2011: the incoming Government announced that it would take steps to ensure that all State boards had “at least 40% of each gender” and said it would publish details of vacancies on these boards. However Ministers were not “obliged” to make the selection from those who applied. These vacancies are frequently advertised on Departmental websites and on www.publicjobs.ie

2014: The government announced new measures to promote gender equality on State Boards. “Meeting the 40% target by 2016 is a specific commitment of this Government and we are now requiring each Government Department to plan how it intends to achieve this,” declared the then Minister of State with responsibility for Equality, New Communities and Culture, Aodhán Ó Ríordáin.

These new measures included a pilot project to develop a “talent bank of women who would be prepared to serve on State Boards”, he said. A list of names would be made available to ministers and other nominating bodies in a bid to meet this target. There would also be “closer monitoring,” of the situation, with “each Government Department to report on a six-monthly basis on their progress”.

The talent bank, the Minister said, would be developed by the Department of Justice and Equality, with EU Progress funding and with the assistance of the Public Appointments Service (PAS) through its existing resource www.stateboards.ie. (The Public Appointments Service is the centralised provider of recruitment, assessment and selection services for the Civil Service. It also provides recruitment and consultancy services to local authorities, the Health Service Executive, an Garda Siochana and other public bodies.)

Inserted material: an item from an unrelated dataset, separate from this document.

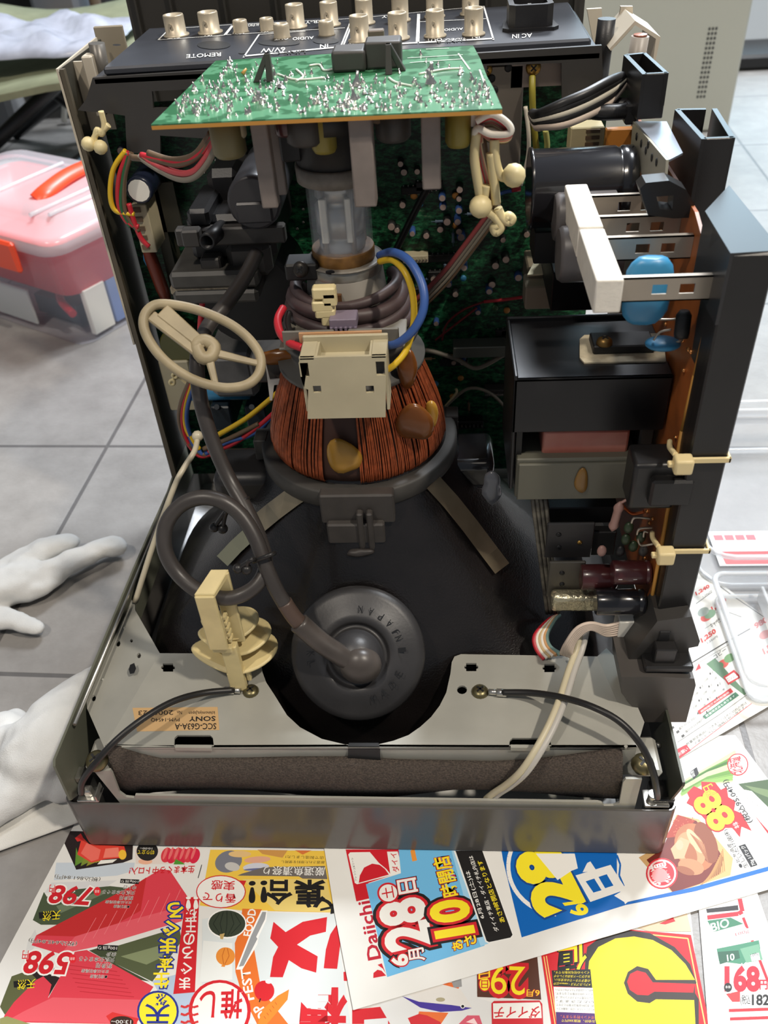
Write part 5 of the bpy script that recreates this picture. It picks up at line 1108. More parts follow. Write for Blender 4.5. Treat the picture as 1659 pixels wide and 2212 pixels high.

However, isn’t it about time that something more was done? Such as finally biting the bullet on imposing quotas? Judena Leslie, the Northern Ireland Commissioner for Public Appointments, said recently that she believed all government departments should set targets of 50% to ensure more women were represented on public bodies, the new public appointments watchdog has said.

In the North, says Judena, although female membership of these bodies is “creeping up,” it’s still under one-third, while the percentage of women occupying chair positions, which she points out, “are really influential positions and can be well paid,” stands at about 23%.  She believes mandatory quotas could work. “I’m not uncomfortable with quotas,” she declares. “There’s a big discussion about mandatory quotas, where a number of places are set aside for the appointment of women. These are controversial and a lot of people feel they offend the principles of equality,” she says, adding that there is a belief that if women were appointed as part of a quota system, it would be seen more as a token appointment, rather than on one made on merit.

Asked if she had been contacted by the Irish government in relation to the issue, she said she had not. “Given the situation where it has been so slow to bring movement forward to get more women into political life and into positions of leadership, there is a good argument for quotas,” she says, adding that if quotas were imposed, any controversy would be quickly forgotten as women got on with the job they were asked to do.

“There has been a lack of public confidence in appointments and having a public watch dog – the appointment of the commissioner – is a positive development in building public confidence,” she observes. “Where we need regulation we need a regulator. I see the role of the Commissioner as a constitutional role and part of the checks and balances in a democracy because making public appointments is a major exercise in ministerial authority and it has to be accounted for.”

“I think there should be targets and I feel this is an issue that needs to be publicised. I believe the public sector should lead the way for the private sector, so that women also participate in leadership in the economic sector. It is just not acceptable in a modern, progressive, well-functioning society that we have most of the positions of authority being held by a particular group – men. This is no longer acceptable for the face of a modern economy.”

And so say all of us. The question is though, whether any current initiatives which do not include a target such as that suggested by Judena will actually encourage real progress?